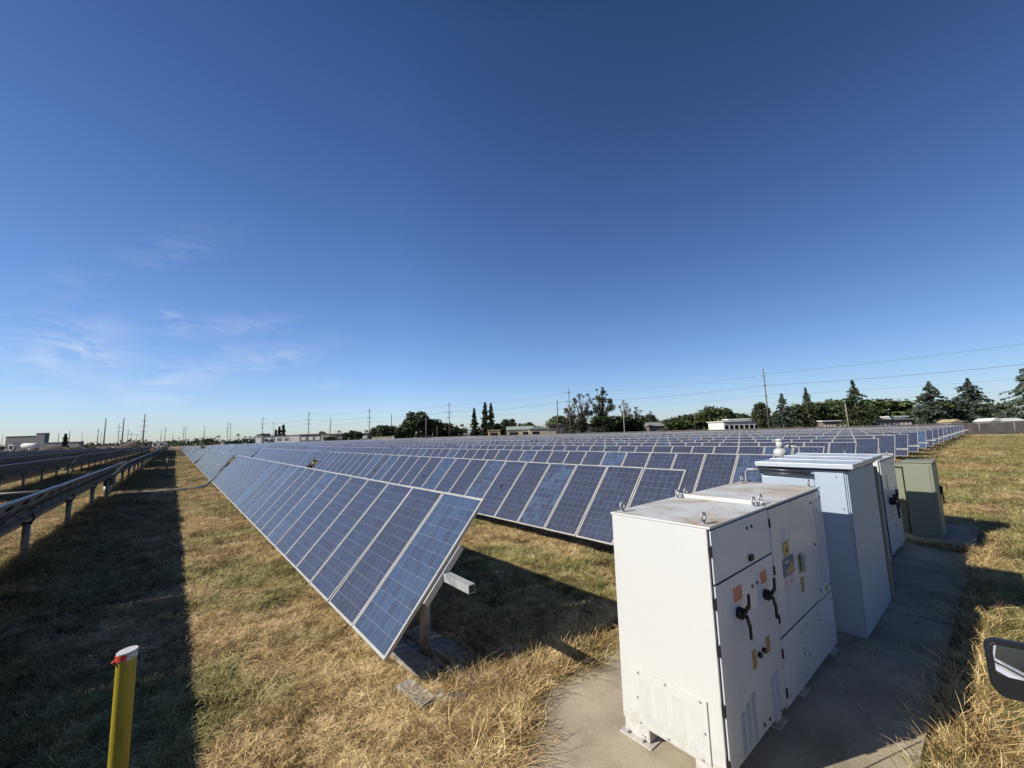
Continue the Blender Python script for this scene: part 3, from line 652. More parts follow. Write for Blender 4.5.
# vent pipe with cap behind the blue cabinet
vp = empty('vent_pipe', (9.0, 2.80, 0)); tag(vp, 'short white capped vent pipe showing above the blue cabinet roof', 'vent pipe')
MB().tube([(0, 0, 0), (0, 0, 2.15)], .06, 12).build('riser', M['conduit'], vp)
MB().tube([(0, 0, 2.08), (0, 0, 2.10), (0, 0, 2.2), (0, 0, 2.24)], [.09, .115, .115, .07], 18).tube([(0, 0, 2.24), (0, 0, 2.38)], .062, 16).tube([(0, 0, 2.38), (0, 0, 2.41), (0, 0, 2.43)], [.07, .07, .03], 16).build('cap', M['conduit'], vp)
MB().tube([(.03, -.08, 2.27), (.05, -.24, 2.28), (.06, -.29, 2.25), (.06, -.3, 2.0)], .022, 10).tube([(0, -.12, 2.28), (.0, -.16, 2.28)], .035, 12).build('elbow', M['galv'], vp)

tb_ = empty('transformer_box', (9.5, 2.2, ZP)); tag(tb_, 'dark brown metal box squeezed between the blue cabinet and the white one', 'power cabinet')
MB().box(-.92, .92, -.42, .42, 0, 1.80).build('body', paint('dark_brown', (.035, .03, .028), .6), tb_, bevel=.01); MB().box(-.95, .95, -.45, .45, 1.801, 1.83).build('top_plate', M['pipe_dark'], tb_, bevel=.005)
# white disconnect cabinet, third in line
C4 = empty('disconnect_cabinet', (11.4, 2.0, ZP)); tag(C4, 'white disconnect cabinet with black lever between the blue and green cabinets', 'power cabinet')
def CB(m, name, mats, bevel=0, par=None):
    o = m.build(name, mats, par or C4, bevel=bevel)
    if not par: o.location = -Vector(C4.location)
    return o
CX0, CX1, CY0, CY1, CT = 10.6, 12.15, 1.65, 2.5, 1.93
CB(MB().box(CX0, CX1, CY0, CY1, .15, CT), 'body', M['white_cab'], .006)
CB(MB().box(CX0 + .02, CX1 - .02, CY0 - .012, CY0 - .001, .2, CT - .02), 'door_gasket', M['gasket'])
c1 = CB(MB().box(CX0 + .01, CX1 - .01, CY0 - .028, CY0 - .014, .80, CT - .02), 'door', M['white_door'], .004)
c2 = CB(MB().box(CX0 + .01, CX1 - .01, CY0 - .028, CY0 - .014, .17, .785), 'door', M['white_door'], .004)
CB(MB().box(CX0 - .01, CX1 + .01, CY0 - .03, CY1 + .01, CT + .001, CT + .022), 'top_plate', M['white_cab'], .004)
for ex, ey in ((CX0 + .08, CY0 + .06), (CX1 - .08, CY0 + .06), (CX1 - .08, CY1 - .06)): eyebolt(C4, ex - 11.4, ey - 2.0, CT + .022 - ZP, M['galv'], 'y')
rotary_handle(c1, 11.05, 1.12, CY0 - .028, 1.35); rotary_handle(c1, 11.5, 1.15, CY0 - .028, .9)
plate(c1, 11.0, 11.12, 1.35, 1.62, CY0 - .028, M['label_pink'], marks=M['insul'])
m = MB()
for x, z in ((11.85, 1.8), (11.9, 1.3), (11.85, .9)): screw(m, x, CY0 - .028, z, r=.018)
m.build('bolt', M['black'], c1)
m = MB()
for x, z in ((11.6, .7), (11.4, .6)): screw(m, x, CY0 - .028, z, r=.018)
m.build('bolt', M['black'], c2)
CB(MB().box(CX0 - .03, CX0 + .2, CY0 + .03, CY0 + .2, ZP, .149).box(CX1 - .2, CX1, CY0 + .03, CY0 + .2, ZP, .149).box(CX0, CX0 + .2, CY1 - .2, CY1, ZP, .149).box(CX1 - .2, CX1, CY1 - .2, CY1, ZP, .149), 'foot', M['white_cab'])

# green cabinets at the end of the line
G = empty('meter_cabinet', (13.8, 1.5, ZP)); tag(G, 'tall sage green meter cabinet at the far end of the cabinet line', 'power cabinet')
GX0, GX1, GY0, GY1, GT = 13.3, 14.1, 1.15, 1.64, 1.72
def GB(m, name, mats, bevel=0):
    o = m.build(name, mats, G, bevel=bevel); o.location = -Vector(G.location); return o
GB(MB().box(GX0, GX1, GY0, GY1, ZP, GT), 'body', M['green_cab'], .01)
GB(MB().box(GX0 - .02, GX1 + .02, GY0 - .02, GY1 + .02, GT + .001, GT + .035), 'top_plate', M['green_cab'], .008)
GB(MB().box(GX0 - .012, GX0 - .001, GY0 + .05, GY1 - .02, ZP + .06, GT - .05), 'side_panel', M['green_cab'], .004)
GB(MB().box(GX0 + .03, GX1 - .02, GY0 - .014, GY0 - .001, ZP + .05, GT - .04), 'door', M['green_cab'], .004)
GB(MB().box(GX1 - .12, GX1 - .07, GY0 - .06, GY0 - .015, .95, 1.15).tube([(GX1 - .09, GY0 - .05, .75), (GX1 - .09, GY0 - .05, .95)], .014, 8), 'handle', M['black'], .006)
G2 = empty('meter_cabinet', (13.95, 2.0, ZP)); tag(G2, 'smaller green cabinet hidden behind the tall sage green one', 'power cabinet')
m = MB().box(-.35, .45, -.30, .30, 0, 1.55); o = m.build('body', M['green_cab'], G2, bevel=.008)
MB().box(-.40, .5, -.34, .34, 1.551, 1.60).build('top_plate', M['green_cab'], G2, bevel=.008)
MB().box(-.372, -.352, -.02, .10, 1.30, 1.48).box(-.372, -.352, -.02, .06, 1.15, 1.24).build('meter_socket', M['black'], G2, bevel=.006)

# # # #

What this task involves >> Retype everything in the material word for word, minus pictures.

Answer to this exercise >>
Continue the Blender Python script for this scene: part 3, from line 652. More parts follow. Write for Blender 4.5.
# vent pipe with cap behind the blue cabinet
vp = empty('vent_pipe', (9.0, 2.80, 0)); tag(vp, 'short white capped vent pipe showing above the blue cabinet roof', 'vent pipe')
MB().tube([(0, 0, 0), (0, 0, 2.15)], .06, 12).build('riser', M['conduit'], vp)
MB().tube([(0, 0, 2.08), (0, 0, 2.10), (0, 0, 2.2), (0, 0, 2.24)], [.09, .115, .115, .07], 18).tube([(0, 0, 2.24), (0, 0, 2.38)], .062, 16).tube([(0, 0, 2.38), (0, 0, 2.41), (0, 0, 2.43)], [.07, .07, .03], 16).build('cap', M['conduit'], vp)
MB().tube([(.03, -.08, 2.27), (.05, -.24, 2.28), (.06, -.29, 2.25), (.06, -.3, 2.0)], .022, 10).tube([(0, -.12, 2.28), (.0, -.16, 2.28)], .035, 12).build('elbow', M['galv'], vp)

tb_ = empty('transformer_box', (9.5, 2.2, ZP)); tag(tb_, 'dark brown metal box squeezed between the blue cabinet and the white one', 'power cabinet')
MB().box(-.92, .92, -.42, .42, 0, 1.80).build('body', paint('dark_brown', (.035, .03, .028), .6), tb_, bevel=.01); MB().box(-.95, .95, -.45, .45, 1.801, 1.83).build('top_plate', M['pipe_dark'], tb_, bevel=.005)
# white disconnect cabinet, third in line
C4 = empty('disconnect_cabinet', (11.4, 2.0, ZP)); tag(C4, 'white disconnect cabinet with black lever between the blue and green cabinets', 'power cabinet')
def CB(m, name, mats, bevel=0, par=None):
    o = m.build(name, mats, par or C4, bevel=bevel)
    if not par: o.location = -Vector(C4.location)
    return o
CX0, CX1, CY0, CY1, CT = 10.6, 12.15, 1.65, 2.5, 1.93
CB(MB().box(CX0, CX1, CY0, CY1, .15, CT), 'body', M['white_cab'], .006)
CB(MB().box(CX0 + .02, CX1 - .02, CY0 - .012, CY0 - .001, .2, CT - .02), 'door_gasket', M['gasket'])
c1 = CB(MB().box(CX0 + .01, CX1 - .01, CY0 - .028, CY0 - .014, .80, CT - .02), 'door', M['white_door'], .004)
c2 = CB(MB().box(CX0 + .01, CX1 - .01, CY0 - .028, CY0 - .014, .17, .785), 'door', M['white_door'], .004)
CB(MB().box(CX0 - .01, CX1 + .01, CY0 - .03, CY1 + .01, CT + .001, CT + .022), 'top_plate', M['white_cab'], .004)
for ex, ey in ((CX0 + .08, CY0 + .06), (CX1 - .08, CY0 + .06), (CX1 - .08, CY1 - .06)): eyebolt(C4, ex - 11.4, ey - 2.0, CT + .022 - ZP, M['galv'], 'y')
rotary_handle(c1, 11.05, 1.12, CY0 - .028, 1.35); rotary_handle(c1, 11.5, 1.15, CY0 - .028, .9)
plate(c1, 11.0, 11.12, 1.35, 1.62, CY0 - .028, M['label_pink'], marks=M['insul'])
m = MB()
for x, z in ((11.85, 1.8), (11.9, 1.3), (11.85, .9)): screw(m, x, CY0 - .028, z, r=.018)
m.build('bolt', M['black'], c1)
m = MB()
for x, z in ((11.6, .7), (11.4, .6)): screw(m, x, CY0 - .028, z, r=.018)
m.build('bolt', M['black'], c2)
CB(MB().box(CX0 - .03, CX0 + .2, CY0 + .03, CY0 + .2, ZP, .149).box(CX1 - .2, CX1, CY0 + .03, CY0 + .2, ZP, .149).box(CX0, CX0 + .2, CY1 - .2, CY1, ZP, .149).box(CX1 - .2, CX1, CY1 - .2, CY1, ZP, .149), 'foot', M['white_cab'])

# green cabinets at the end of the line
G = empty('meter_cabinet', (13.8, 1.5, ZP)); tag(G, 'tall sage green meter cabinet at the far end of the cabinet line', 'power cabinet')
GX0, GX1, GY0, GY1, GT = 13.3, 14.1, 1.15, 1.64, 1.72
def GB(m, name, mats, bevel=0):
    o = m.build(name, mats, G, bevel=bevel); o.location = -Vector(G.location); return o
GB(MB().box(GX0, GX1, GY0, GY1, ZP, GT), 'body', M['green_cab'], .01)
GB(MB().box(GX0 - .02, GX1 + .02, GY0 - .02, GY1 + .02, GT + .001, GT + .035), 'top_plate', M['green_cab'], .008)
GB(MB().box(GX0 - .012, GX0 - .001, GY0 + .05, GY1 - .02, ZP + .06, GT - .05), 'side_panel', M['green_cab'], .004)
GB(MB().box(GX0 + .03, GX1 - .02, GY0 - .014, GY0 - .001, ZP + .05, GT - .04), 'door', M['green_cab'], .004)
GB(MB().box(GX1 - .12, GX1 - .07, GY0 - .06, GY0 - .015, .95, 1.15).tube([(GX1 - .09, GY0 - .05, .75), (GX1 - .09, GY0 - .05, .95)], .014, 8), 'handle', M['black'], .006)
G2 = empty('meter_cabinet', (13.95, 2.0, ZP)); tag(G2, 'smaller green cabinet hidden behind the tall sage green one', 'power cabinet')
m = MB().box(-.35, .45, -.30, .30, 0, 1.55); o = m.build('body', M['green_cab'], G2, bevel=.008)
MB().box(-.40, .5, -.34, .34, 1.551, 1.60).build('top_plate', M['green_cab'], G2, bevel=.008)
MB().box(-.372, -.352, -.02, .10, 1.30, 1.48).box(-.372, -.352, -.02, .06, 1.15, 1.24).build('meter_socket', M['black'], G2, bevel=.006)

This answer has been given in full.